The Guru (2002) / Comedy-Romance
aka The Guru of Sex

MPAA Rated: R for strong sexual content, including dialogue, and for language
Running Time: 94 min.

Cast: Jimi Mistry, Heather Graham, Marisa Tomei, Christine Baranski, Rob Morrow, Michael McKean, Emil Marwa, Ajay Naidu
Director: Daisy von Scherler Mayer
Screenplay: Tracey Jackson
Review published August 30, 2002

Many readers may be completely unaware of the Indian cinema many have dubbed "Bollywood" because of the prolific but unique types of movies coming from that region.  They are musicals which usually have a storyline that may not be altogether interesting, but when the singing and dancing occur, which is often, the film becomes a lot of fun.  The Guru is unique because it's one of the first Western films to have major influence from the Bollywood scene, and the result?  Like its brethren out East, it's a film that has a rather flimsy storyline that has its best moments during the musical numbers.

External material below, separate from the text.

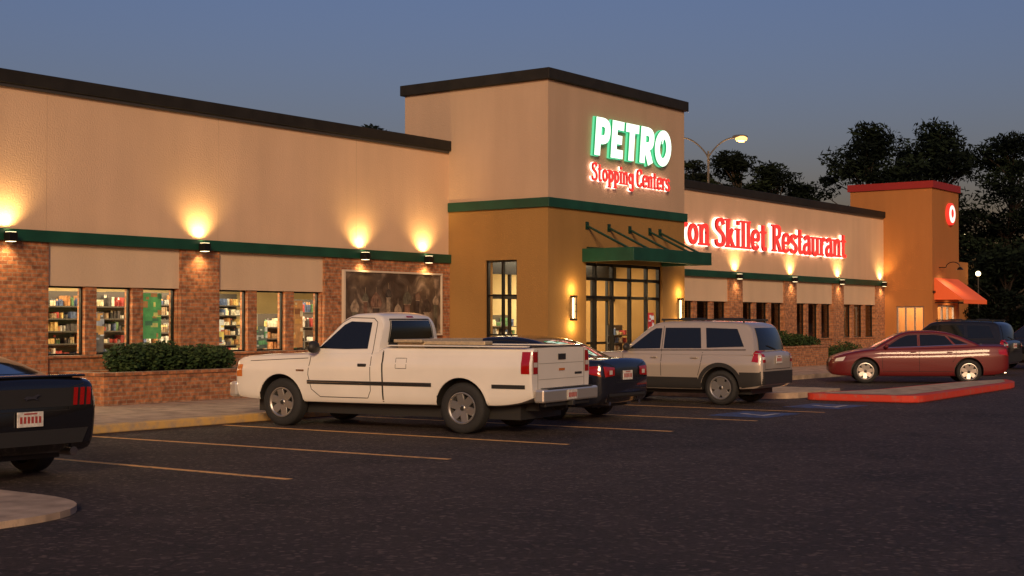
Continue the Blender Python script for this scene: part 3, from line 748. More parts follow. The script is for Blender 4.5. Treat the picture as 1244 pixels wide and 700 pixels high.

Jimi Mistry (Ella Enchanted, Touch of Pink) plays Ramu, a dance teacher in England who travels to America seeking fame and fortune.  What he finds is a difficult time getting into the entertainment industry; the only job he seems to be able to land is as an actor in a porn flick.  Unfortunately, Ramu has a hard time rising to the occasion and asks porn star Sharonna (Graham, Bowfinger) for help in overcoming his fears in the performance department.  By a fluke, he is helping out at a party for a guru and has to pass himself off in his place when he passes out, using some of the instruction he has learned from Sharonna to open up the American rich to the ways of lovemaking.  He is instantly hailed as the Sex Guru, and people quickly sign up to hear his pearls of wisdom, not knowing all along he is a fraud parroting another's advice, and soon becomes the nation's latest sensation.

The Guru isn't a great film by any stretch, but some viewers may be content with the amiable nature and fun music pieces to care that it lacks a decent story.  The cast is energetic and colorful, with Jimi Mistry showing that the void in prominent actors of Indian descent may not be around for long with an amusing portrayal of Ramu.  The musical numbers are handled nicely and may actually increase interest in real Bollywood productions for some more colorful singing and dancing.  Where the film fails is on the script level, which settles for contrived comedy, a no-surprise storyline, and jokes about vapid New York socialites that are as tired as the sexual innuendo that permeates the bulk of the humor. 

The Guru is nothing special, and, with the exception of the references to Indian culture throughout, it's nothing you haven't seen before.  Fans of the stars and people with modest thresholds for entertainment may find it good enough as a momentary diversion, but most others will likely find boredom on many stretches when the jokes fizzle repeatedly.  Maybe there's a good reason to supplant bad story with good musical numbers whenever possible.